1,000 Vietnamese workers strike after South Korean factory docks wages

By Tien Hung   July 10, 2016 | 09:48 pm PT
Textile workers are up in arms after their company failed to live up to salary promises.

More than thousand Vietnamese workers in the central province of Quang Nam went on a strike on July 9 in protest of the low wages a Korean textiles company is paying them.


More than 1,000 employees stopped working and gathered at the textile factory on July 9. Photo by VnExpress/Tien Hung

A representative of the workers said that PANKO Tam Thang textile company, a subsidiary of South Korean’s PANKO Cooperation, had advertised that each worker would get VND4 million (US$179) per month, plus housing, lunch and health insurance. However, the representative said that they have only received VND2.9 million instead.

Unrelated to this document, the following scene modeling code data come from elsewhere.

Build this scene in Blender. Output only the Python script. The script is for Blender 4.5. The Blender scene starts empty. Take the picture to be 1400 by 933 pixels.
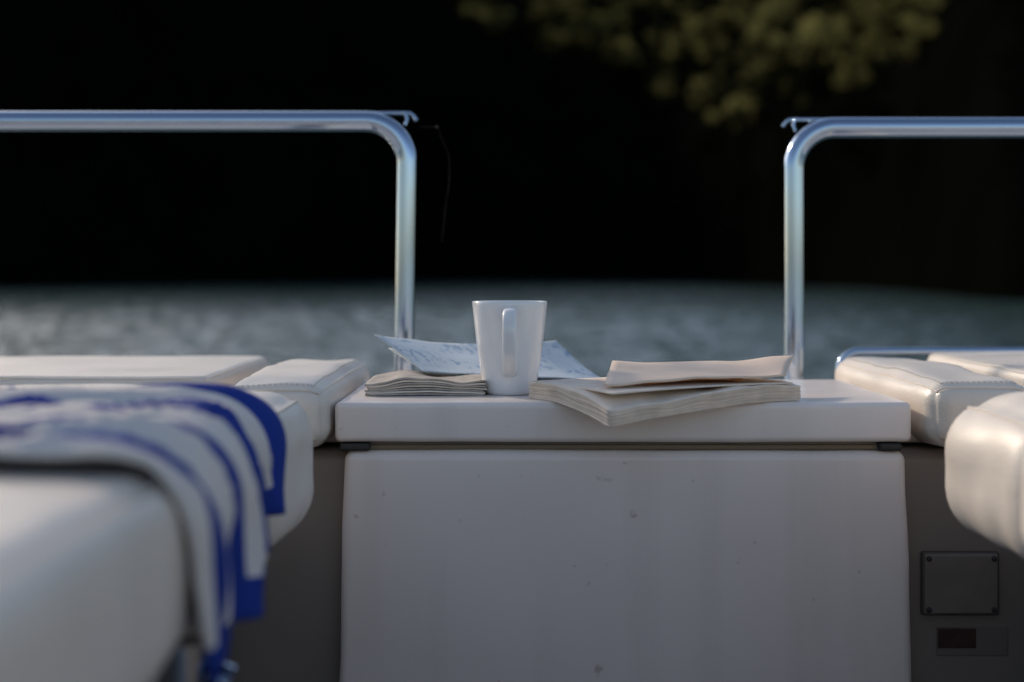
import bpy, bmesh, math, random
from mathutils import Vector, noise, Matrix
random.seed(7)
ZC=1.9   # camera height above the water (m)
sc=bpy.context.scene
col=sc.collection
sc.view_settings.view_transform='Standard'; sc.view_settings.look='None'; sc.view_settings.exposure=0

# ---------------------------------------------------------------- helpers
def obj(name,me,parent=None,mat=None,smooth=True):
    o=bpy.data.objects.new(name,me); col.objects.link(o)
    if parent: o.parent=parent
    if mat:
        me.materials.clear(); me.materials.append(mat)
    if smooth and hasattr(me,'polygons'):
        for p in me.polygons: p.use_smooth=True
    return o
def empty(name):
    o=bpy.data.objects.new(name,None); col.objects.link(o); return o
def mesh(name,v,f):
    me=bpy.data.meshes.new(name); me.from_pydata(v,[],f); me.update(); return me

def mat(name,base=(.8,.8,.8),rough=.4,metal=0,noise_scale=None,noise_amt=.1,bump=None,bump_scale=300,spec=None,rough_var=0,coat=0,specks=False):
    m=bpy.data.materials.new(name); m.use_nodes=True
    nt=m.node_tree; b=nt.nodes['Principled BSDF']
    b.inputs['Base Color'].default_value=(*base,1); b.inputs['Roughness'].default_value=rough
    b.inputs['Metallic'].default_value=metal
    if coat: b.inputs['Coat Weight'].default_value=coat; b.inputs['Coat Roughness'].default_value=.15
    if spec is not None: b.inputs['Specular IOR Level'].default_value=spec
    tc=nt.nodes.new('ShaderNodeTexCoord')
    if noise_scale:
        n=nt.nodes.new('ShaderNodeTexNoise'); n.inputs['Scale'].default_value=noise_scale; n.inputs['Detail'].default_value=6
        nt.links.new(tc.outputs['Object'],n.inputs['Vector'])
        mx=nt.nodes.new('ShaderNodeMix'); mx.data_type='RGBA'
        mx.inputs[6].default_value=(*[c*(1-noise_amt) for c in base],1)
        mx.inputs[7].default_value=(*[min(1,c*(1+noise_amt)) for c in base],1)
        mr=nt.nodes.new('ShaderNodeMapRange'); mr.inputs[1].default_value=.2; mr.inputs[2].default_value=.8
        nt.links.new(n.outputs['Fac'],mr.inputs[0]); nt.links.new(mr.outputs[0],mx.inputs[0])
        outc=mx.outputs[2]
        if specks:   # grime specks and faint vertical run-off streaks
            n3=nt.nodes.new('ShaderNodeTexNoise'); n3.inputs['Scale'].default_value=55; n3.inputs['Detail'].default_value=2
            nt.links.new(tc.outputs['Object'],n3.inputs['Vector'])
            r3=nt.nodes.new('ShaderNodeMapRange'); r3.inputs[1].default_value=.72; r3.inputs[2].default_value=.80; r3.inputs[4].default_value=.45
            nt.links.new(n3.outputs['Fac'],r3.inputs[0])
            m3=nt.nodes.new('ShaderNodeMix'); m3.data_type='RGBA'; m3.inputs[7].default_value=(.22,.17,.12,1)
            nt.links.new(r3.outputs[0],m3.inputs[0]); nt.links.new(outc,m3.inputs[6])
            mp=nt.nodes.new('ShaderNodeMapping'); mp.inputs['Scale'].default_value=(14,14,.8); nt.links.new(tc.outputs['Object'],mp.inputs[0])
            n4=nt.nodes.new('ShaderNodeTexNoise'); n4.inputs['Scale'].default_value=1; n4.inputs['Detail'].default_value=4; nt.links.new(mp.outputs[0],n4.inputs['Vector'])
            r4=nt.nodes.new('ShaderNodeMapRange'); r4.inputs[1].default_value=.50; r4.inputs[2].default_value=.75; r4.inputs[4].default_value=.22
            nt.links.new(n4.outputs['Fac'],r4.inputs[0])
            m4=nt.nodes.new('ShaderNodeMix'); m4.data_type='RGBA'; m4.inputs[7].default_value=(.42,.36,.30,1)
            nt.links.new(r4.outputs[0],m4.inputs[0]); nt.links.new(m3.outputs[2],m4.inputs[6]); outc=m4.outputs[2]
        nt.links.new(outc,b.inputs['Base Color'])
        if rough_var:
            m2=nt.nodes.new('ShaderNodeMapRange'); m2.inputs[1].default_value=.3; m2.inputs[2].default_value=.7
            m2.inputs[3].default_value=rough-rough_var; m2.inputs[4].default_value=rough+rough_var
            nt.links.new(n.outputs['Fac'],m2.inputs[0]); nt.links.new(m2.outputs[0],b.inputs['Roughness'])
    if bump:
        n=nt.nodes.new('ShaderNodeTexNoise'); n.inputs['Scale'].default_value=bump_scale; n.inputs['Detail'].default_value=3
        nt.links.new(tc.outputs['Object'],n.inputs['Vector'])
        bp=nt.nodes.new('ShaderNodeBump'); bp.inputs['Strength'].default_value=bump; bp.inputs['Distance'].default_value=.001
        nt.links.new(n.outputs['Fac'],bp.inputs['Height']); nt.links.new(bp.outputs[0],b.inputs['Normal'])
    return m

M_gel=mat('gelcoat',(.86,.765,.705),.28,noise_scale=5,noise_amt=.05,bump=.04,bump_scale=18,specks=True)
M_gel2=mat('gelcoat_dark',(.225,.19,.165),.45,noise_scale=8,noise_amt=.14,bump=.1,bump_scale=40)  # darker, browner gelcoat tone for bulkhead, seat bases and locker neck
M_deck=mat('deck_nonslip',(.34,.30,.26),.6,noise_scale=20,noise_amt=.1,bump=.6,bump_scale=300)
M_vinyl=mat('vinyl',(.73,.655,.575),.38,noise_scale=9,noise_amt=.10,bump=.5,bump_scale=420,rough_var=.06)
M_seam=mat('seam_thread',(.50,.48,.44),.6)
M_steel=mat('stainless_steel',(.38,.47,.60),.09,metal=1)
M_porc=mat('porcelain',(.80,.80,.81),.14,noise_scale=20,noise_amt=.02,coat=.4)
M_paper=mat('book_pages',(.80,.68,.57),.8,noise_scale=60,noise_amt=.12,bump=.3,bump_scale=200)
M_paper2=mat('newsprint',(.42,.37,.32),.85,noise_scale=80,noise_amt=.3,bump=.4,bump_scale=200)
M_cover=mat('book_cover',(.76,.59,.46),.55,noise_scale=30,noise_amt=.1)
M_orange=mat('orange_cover',(.65,.24,.06),.5,noise_scale=40,noise_amt=.4)
M_dark=mat('screw_and_shadow_black',(.03,.028,.025),.6)  # near black, for screw heads and the hinge shadow blocks
M_red=mat('label_red',(.045,.016,.012),.6,noise_scale=90,noise_amt=.7)

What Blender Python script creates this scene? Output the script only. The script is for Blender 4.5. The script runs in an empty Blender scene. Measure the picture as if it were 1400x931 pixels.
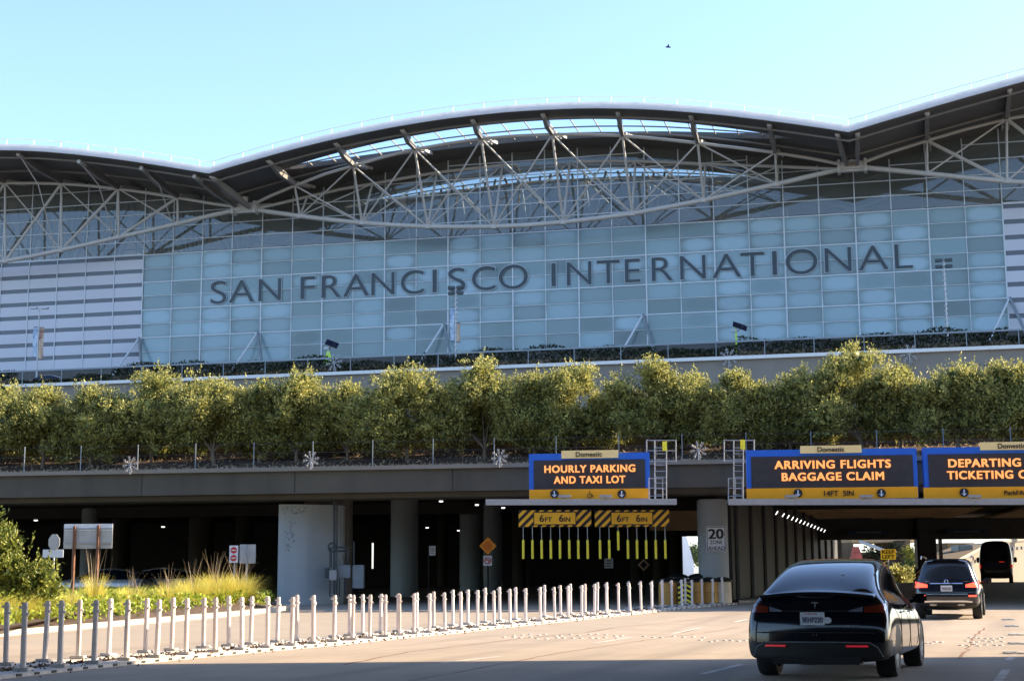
import bpy, bmesh, math, random
from mathutils import Vector, Matrix
R = math.radians
sc = bpy.context.scene
COL = sc.collection
random.seed(7)

# ------------------------------------------------------------------ camera
EYE = 1.22
PITCH, ROLL, FPX = R(9.041), R(-0.3435), 2096.0
_cr, _sr, _cp, _sp = math.cos(ROLL), math.sin(ROLL), math.cos(PITCH), math.sin(PITCH)
def ray(px, py):
    x = (px-700)/FPX; y = (465.5-py)/FPX
    x, y = _cr*x-_sr*y, _sr*x+_cr*y
    return Vector((x, _cp-_sp*y, _sp+_cp*y))
def at(px, py, Y):
    d = ray(px, py); return Vector((d.x*Y/d.y, Y, EYE+d.z*Y/d.y))
def hitplane(px, py, D, al):
    """vertical plane through (0,D) turned by al (right end nearer)"""
    d = ray(px, py); k = D*math.cos(al)/(d.x*math.sin(al)+d.y*math.cos(al))
    return Vector((d.x*k, d.y*k, EYE+d.z*k))
def gz(y):
    if y < 40: return 0.0
    if y < 100: return .02*(y-40)
    return 1.2
def gnd(px, py):
    d = ray(px, py); d = d/d.y
    y = 5.0
    while y < 400:
        if EYE+d.z*y <= gz(y): break
        y += .02
    return Vector((d.x*y, y, gz(y)))

cd = bpy.data.cameras.new('camera'); cam = bpy.data.objects.new('camera', cd); COL.objects.link(cam)
cd.sensor_width = 36; cd.lens = 36*FPX/1400; cd.clip_start = .1; cd.clip_end = 6000
U = Vector((0, -_sp, _cp)); RT = Vector((1, 0, 0)); FW = Vector((0, _cp, _sp))
r2 = RT*_cr+U*_sr; u2 = U*_cr-RT*_sr
m = Matrix((r2, u2, -FW)).transposed().to_4x4(); m.translation = (0, 0, EYE); cam.matrix_world = m
sc.camera = cam

# ------------------------------------------------------------------ materials
def mat(name, col, rough=.7, metal=0, var=.12, scale=3, bump=0, emit=None, estr=0, spec=.5, trans=0, coat=0, detail=6, col2=None, stain=None):
    m = bpy.data.materials.new(name); m.use_nodes = True; nt = m.node_tree; N = nt.nodes; L = nt.links
    b = N['Principled BSDF']
    b.inputs['Roughness'].default_value = rough; b.inputs['Metallic'].default_value = metal
    b.inputs['Specular IOR Level'].default_value = spec
    if coat: b.inputs['Coat Weight'].default_value = coat; b.inputs['Coat Roughness'].default_value = .03
    tc = N.new('ShaderNodeTexCoord'); nz = N.new('ShaderNodeTexNoise')
    nz.inputs['Scale'].default_value = scale; nz.inputs['Detail'].default_value = detail; nz.inputs['Roughness'].default_value = .65
    L.new(tc.outputs['Object'], nz.inputs['Vector'])
    cr = N.new('ShaderNodeValToRGB'); e = cr.color_ramp.elements
    c1 = [max(0, c*(1-var)) for c in col]; c2 = col2 or [min(1, c*(1+var)) for c in col]
    e[0].position = .3; e[1].position = .7; e[0].color = (*c1, 1); e[1].color = (*c2, 1)
    L.new(nz.outputs['Fac'], cr.inputs['Fac'])
    out = cr.outputs['Color']
    if stain:   # vertical streaks of dirt: (colour, scale, amount)
        mp = N.new('ShaderNodeMapping'); mp.inputs['Scale'].default_value = (stain[1], stain[1], stain[1]*.08)
        L.new(tc.outputs['Object'], mp.inputs['Vector'])
        n2 = N.new('ShaderNodeTexNoise'); n2.inputs['Scale'].default_value = 1; n2.inputs['Detail'].default_value = 5
        L.new(mp.outputs['Vector'], n2.inputs['Vector'])
        r3 = N.new('ShaderNodeValToRGB'); r3.color_ramp.elements[0].position = .48; r3.color_ramp.elements[1].position = .72
        r3.color_ramp.elements[1].color = (stain[2],)*3+(1,)
        L.new(n2.outputs['Fac'], r3.inputs['Fac'])
        mx = N.new('ShaderNodeMixRGB'); mx.inputs[2].default_value = (*stain[0], 1)
        L.new(r3.outputs['Color'], mx.inputs[0]); L.new(out, mx.inputs[1]); out = mx.outputs[0]
    L.new(out, b.inputs['Base Color'])
    if bump:
        bp = N.new('ShaderNodeBump'); bp.inputs['Strength'].default_value = bump; bp.inputs['Distance'].default_value = .02
        n3 = N.new('ShaderNodeTexNoise'); n3.inputs['Scale'].default_value = scale*6; n3.inputs['Detail'].default_value = 6
        L.new(tc.outputs['Object'], n3.inputs['Vector'])
        L.new(n3.outputs['Fac'], bp.inputs['Height']); L.new(bp.outputs['Normal'], b.inputs['Normal'])
    if emit:
        b.inputs['Emission Color'].default_value = (*emit, 1); b.inputs['Emission Strength'].default_value = estr
    if trans:
        tr = N.new('ShaderNodeBsdfTranslucent'); L.new(out, tr.inputs['Color'])
        ms = N.new('ShaderNodeMixShader'); ms.inputs[0].default_value = trans
        L.new(b.outputs[0], ms.inputs[1]); L.new(tr.outputs[0], ms.inputs[2])
        L.new(ms.outputs[0], N['Material Output'].inputs['Surface'])
    return m
def glass_mat(name, tint, refl, rough=.03, refcol=(1, 1, 1), flat=False):
    m = bpy.data.materials.new(name); m.use_nodes = True; nt = m.node_tree; N = nt.nodes; L = nt.links
    N.remove(N['Principled BSDF'])
    t = N.new('ShaderNodeBsdfTransparent'); t.inputs[0].default_value = (*tint, 1)
    g = N.new('ShaderNodeBsdfGlossy'); g.inputs['Roughness'].default_value = rough; g.inputs[0].default_value = (*refcol, 1)
    fr = N.new('ShaderNodeLayerWeight'); fr.inputs[0].default_value = .35
    mr = N.new('ShaderNodeMapRange'); mr.inputs[3].default_value = refl; mr.inputs[4].default_value = min(1, refl+.5)
    L.new(fr.outputs['Fresnel'], mr.inputs[0])
    ms = N.new('ShaderNodeMixShader')
    if flat: ms.inputs[0].default_value = refl
    else: L.new(mr.outputs[0], ms.inputs[0])
    L.new(t.outputs[0], ms.inputs[1]); L.new(g.outputs[0], ms.inputs[2])
    L.new(ms.outputs[0], N['Material Output'].inputs['Surface'])
    return m
def fritted():
    m = bpy.data.materials.new('fritted_glass'); m.use_nodes = True; nt = m.node_tree; N = nt.nodes; L = nt.links
    b = N['Principled BSDF']; b.inputs['Roughness'].default_value = .2; b.inputs['Specular IOR Level'].default_value = .55
    gi = N.new('ShaderNodeNewGeometry')
    base = N.new('ShaderNodeValToRGB'); e = base.color_ramp.elements
    e[0].color = (.14, .20, .212, 1); e[1].color = (.22, .335, .375, 1)
    e.new(.35).color = (.17, .25, .265, 1); e.new(.6).color = (.19, .29, .32, 1)
    oi = N.new('ShaderNodeObjectInfo'); ad = N.new('ShaderNodeMath'); ad.operation = 'ADD'
    L.new(gi.outputs['Random Per Island'], ad.inputs[0]); L.new(oi.outputs['Random'], ad.inputs[1])
    m7 = N.new('ShaderNodeMath'); m7.operation = 'MULTIPLY'; m7.inputs[1].default_value = 7.31; L.new(ad.outputs[0], m7.inputs[0])
    rnd_ = N.new('ShaderNodeMath'); rnd_.operation = 'FRACT'; L.new(m7.outputs[0], rnd_.inputs[0])
    L.new(rnd_.outputs[0], base.inputs[0])
    # a paler soft core in each pane
    uv = N.new('ShaderNodeTexCoord'); sp = N.new('ShaderNodeSeparateXYZ'); L.new(uv.outputs['UV'], sp.inputs[0])
    def mth(op, a, b_=None, v=None):
        n = N.new('ShaderNodeMath'); n.operation = op
        L.new(a, n.inputs[0])
        if b_ is not None: L.new(b_, n.inputs[1])
        elif v is not None: n.inputs[1].default_value = v
        return n.outputs[0]
    dx = mth('POWER', mth('ABSOLUTE', mth('SUBTRACT', sp.outputs[0], v=.5)), v=2.6)
    dy = mth('POWER', mth('ABSOLUTE', mth('SUBTRACT', sp.outputs[1], v=.5)), v=2.6)
    dd = mth('ADD', dx, dy)
    nz = N.new('ShaderNodeTexNoise'); nz.inputs['Scale'].default_value = .8; nz.inputs['Detail'].default_value = 3
    L.new(uv.outputs['Object'], nz.inputs['Vector'])
    dd2 = mth('ADD', dd, mth('MULTIPLY', mth('SUBTRACT', nz.outputs['Fac'], v=.5), v=.10))
    mr = N.new('ShaderNodeMapRange'); mr.interpolation_type = 'SMOOTHSTEP'; mr.inputs[1].default_value = .02; mr.inputs[2].default_value = .20
    mr.inputs[3].default_value = 1; mr.inputs[4].default_value = 0
    L.new(dd2, mr.inputs[0])
    # random amount per pane
    fr = mth('FRACT', mth('MULTIPLY', rnd_.outputs[0], v=17.3))
    sg = mth('SUBTRACT', fr, v=.22)
    am = mth('MULTIPLY', mr.outputs[0], sg)
    mx = N.new('ShaderNodeMixRGB'); mx.inputs[2].default_value = (.36, .52, .62, 1)
    L.new(mth('MAXIMUM', mth('MULTIPLY', am, v=1.0), v=0.0), mx.inputs[0]); L.new(base.outputs[0], mx.inputs[1])
    mx2 = N.new('ShaderNodeMixRGB'); mx2.inputs[2].default_value = (.055, .085, .11, 1)
    L.new(mth('MAXIMUM', mth('MULTIPLY', am, v=-1.8), v=0.0), mx2.inputs[0]); L.new(mx.outputs[0], mx2.inputs[1])
    L.new(mx2.outputs[0], b.inputs['Base Color'])
    return m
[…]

This led to the first wildcat strike on June 10. The company, in response, promised to handle the problem.

It wasn't until workers received their wages on July 7 that they realized nothing had changed, so they organized a second strike.

“Wages should be based on performance rather than a flat rate for everyone, so we’re very annoyed,” a worker added.

Local authorities have sent representatives to hear from both sides. "We will discuss the problem with both parties to find a solution,” said Tran Thi Bo, head of the Department of Labor, Invalids and Social Affairs in Quang Nam's Tam Ky Town, where the factory is located.

In July last year, South Korean’s PANKO Cooperation invested $70 million to build a textile factory in the Tam Thang Industrial Zone in Quang Nam Province. The factory covers an area of 33.5 hectares and generates about 15,000 jobs.

An overwhelming majority of strikes in Vietnam have been wildcat, meaning not organized by workplace unions. Most of them took place at foreign companies with workers demanding better meals, higher wages, less overtime work, and better working conditions.

There were 245 strikes last year, a slight decrease from 269 a year earlier.